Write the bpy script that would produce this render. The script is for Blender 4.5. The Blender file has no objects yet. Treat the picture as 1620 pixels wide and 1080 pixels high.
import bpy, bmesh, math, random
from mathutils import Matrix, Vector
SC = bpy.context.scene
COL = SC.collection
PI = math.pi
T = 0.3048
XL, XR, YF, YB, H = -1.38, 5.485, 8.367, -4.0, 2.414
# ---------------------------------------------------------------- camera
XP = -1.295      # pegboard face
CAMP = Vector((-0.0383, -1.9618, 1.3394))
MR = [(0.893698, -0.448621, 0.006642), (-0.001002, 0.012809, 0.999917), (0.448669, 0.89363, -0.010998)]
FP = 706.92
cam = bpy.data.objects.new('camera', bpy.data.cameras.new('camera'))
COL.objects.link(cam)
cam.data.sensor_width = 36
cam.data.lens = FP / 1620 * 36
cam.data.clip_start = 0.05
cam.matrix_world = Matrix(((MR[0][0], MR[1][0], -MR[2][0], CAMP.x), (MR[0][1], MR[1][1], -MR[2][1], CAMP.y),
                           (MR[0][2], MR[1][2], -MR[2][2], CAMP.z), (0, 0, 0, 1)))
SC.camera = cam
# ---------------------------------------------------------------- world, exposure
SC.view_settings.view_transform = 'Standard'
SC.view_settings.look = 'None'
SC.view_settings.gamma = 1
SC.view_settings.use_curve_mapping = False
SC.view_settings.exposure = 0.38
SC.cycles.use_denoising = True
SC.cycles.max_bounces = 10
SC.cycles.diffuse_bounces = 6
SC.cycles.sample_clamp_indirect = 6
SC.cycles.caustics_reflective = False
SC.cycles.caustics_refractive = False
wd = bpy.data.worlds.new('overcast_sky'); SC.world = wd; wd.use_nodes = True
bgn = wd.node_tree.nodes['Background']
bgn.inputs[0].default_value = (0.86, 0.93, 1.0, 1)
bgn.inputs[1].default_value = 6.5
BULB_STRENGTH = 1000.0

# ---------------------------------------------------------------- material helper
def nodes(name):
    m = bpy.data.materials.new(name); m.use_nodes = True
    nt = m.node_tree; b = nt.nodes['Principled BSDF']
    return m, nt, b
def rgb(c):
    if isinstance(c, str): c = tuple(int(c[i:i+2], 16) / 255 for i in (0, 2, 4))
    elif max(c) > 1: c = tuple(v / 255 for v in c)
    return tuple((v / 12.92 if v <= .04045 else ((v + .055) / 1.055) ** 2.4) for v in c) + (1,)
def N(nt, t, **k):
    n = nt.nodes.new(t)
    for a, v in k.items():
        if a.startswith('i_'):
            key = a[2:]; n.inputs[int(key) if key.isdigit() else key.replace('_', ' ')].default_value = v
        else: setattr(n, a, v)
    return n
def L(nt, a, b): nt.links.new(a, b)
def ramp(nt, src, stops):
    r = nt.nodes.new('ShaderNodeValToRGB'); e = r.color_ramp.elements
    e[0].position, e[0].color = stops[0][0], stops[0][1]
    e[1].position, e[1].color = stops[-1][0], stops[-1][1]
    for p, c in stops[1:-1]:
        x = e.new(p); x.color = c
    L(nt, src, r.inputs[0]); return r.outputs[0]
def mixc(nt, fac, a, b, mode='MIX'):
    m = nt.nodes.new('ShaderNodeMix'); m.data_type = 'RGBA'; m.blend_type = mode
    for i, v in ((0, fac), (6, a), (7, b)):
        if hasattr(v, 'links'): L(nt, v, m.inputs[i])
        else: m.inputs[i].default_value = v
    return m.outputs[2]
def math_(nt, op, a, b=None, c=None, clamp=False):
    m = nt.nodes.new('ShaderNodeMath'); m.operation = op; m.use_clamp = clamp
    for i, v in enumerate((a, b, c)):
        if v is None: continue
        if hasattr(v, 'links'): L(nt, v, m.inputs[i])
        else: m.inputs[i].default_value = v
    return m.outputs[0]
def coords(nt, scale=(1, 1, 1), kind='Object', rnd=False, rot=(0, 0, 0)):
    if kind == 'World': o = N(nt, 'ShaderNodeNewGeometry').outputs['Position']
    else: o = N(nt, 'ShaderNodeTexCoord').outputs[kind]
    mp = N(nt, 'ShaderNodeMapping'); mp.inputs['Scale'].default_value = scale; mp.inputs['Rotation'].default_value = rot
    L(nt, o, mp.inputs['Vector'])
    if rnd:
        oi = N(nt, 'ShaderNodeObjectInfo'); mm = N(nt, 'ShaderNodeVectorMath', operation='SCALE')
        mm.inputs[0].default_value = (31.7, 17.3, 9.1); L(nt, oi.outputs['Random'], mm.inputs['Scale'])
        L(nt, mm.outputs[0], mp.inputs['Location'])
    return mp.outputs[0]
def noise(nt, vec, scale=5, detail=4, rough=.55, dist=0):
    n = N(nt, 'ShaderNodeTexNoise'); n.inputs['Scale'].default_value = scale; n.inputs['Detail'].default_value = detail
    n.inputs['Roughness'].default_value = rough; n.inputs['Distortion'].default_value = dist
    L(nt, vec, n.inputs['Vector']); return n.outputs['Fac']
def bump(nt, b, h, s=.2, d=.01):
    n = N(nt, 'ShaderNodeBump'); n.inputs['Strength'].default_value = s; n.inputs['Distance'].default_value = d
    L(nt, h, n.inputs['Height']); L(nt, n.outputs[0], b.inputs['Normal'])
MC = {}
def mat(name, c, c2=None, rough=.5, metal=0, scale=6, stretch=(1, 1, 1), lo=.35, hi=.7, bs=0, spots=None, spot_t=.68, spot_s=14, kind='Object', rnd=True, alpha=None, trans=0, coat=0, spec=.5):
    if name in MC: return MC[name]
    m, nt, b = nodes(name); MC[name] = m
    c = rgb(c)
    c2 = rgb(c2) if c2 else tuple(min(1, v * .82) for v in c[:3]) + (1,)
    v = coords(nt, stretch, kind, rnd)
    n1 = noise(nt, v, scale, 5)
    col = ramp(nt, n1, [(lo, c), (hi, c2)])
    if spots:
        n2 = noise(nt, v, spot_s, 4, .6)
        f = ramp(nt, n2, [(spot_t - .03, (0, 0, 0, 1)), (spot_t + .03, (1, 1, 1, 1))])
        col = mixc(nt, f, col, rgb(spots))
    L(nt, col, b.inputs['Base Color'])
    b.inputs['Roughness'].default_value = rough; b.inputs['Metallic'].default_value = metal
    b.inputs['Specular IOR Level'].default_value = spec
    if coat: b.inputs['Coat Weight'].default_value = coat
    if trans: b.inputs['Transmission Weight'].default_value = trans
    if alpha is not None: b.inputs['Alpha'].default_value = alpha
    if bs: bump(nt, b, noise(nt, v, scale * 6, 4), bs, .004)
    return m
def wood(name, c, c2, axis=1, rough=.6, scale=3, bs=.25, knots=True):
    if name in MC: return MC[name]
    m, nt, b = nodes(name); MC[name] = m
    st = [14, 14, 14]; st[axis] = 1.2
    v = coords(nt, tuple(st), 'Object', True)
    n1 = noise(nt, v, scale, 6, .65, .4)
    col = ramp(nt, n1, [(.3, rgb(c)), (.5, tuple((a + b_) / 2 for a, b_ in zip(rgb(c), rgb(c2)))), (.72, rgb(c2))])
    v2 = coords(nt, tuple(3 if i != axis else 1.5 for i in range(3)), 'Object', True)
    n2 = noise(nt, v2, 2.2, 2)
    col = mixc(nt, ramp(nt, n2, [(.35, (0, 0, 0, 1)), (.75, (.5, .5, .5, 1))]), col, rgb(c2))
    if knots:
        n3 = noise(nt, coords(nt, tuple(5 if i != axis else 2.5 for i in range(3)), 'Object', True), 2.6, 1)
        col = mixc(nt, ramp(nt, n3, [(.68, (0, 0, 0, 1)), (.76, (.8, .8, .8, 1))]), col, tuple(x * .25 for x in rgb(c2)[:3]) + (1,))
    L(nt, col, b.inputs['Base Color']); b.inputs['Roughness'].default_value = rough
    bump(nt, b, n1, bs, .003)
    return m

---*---

**Direction**
State how many lines of the listing above include the word "objects". Give nothing but the number.

**Result for this exercise**
3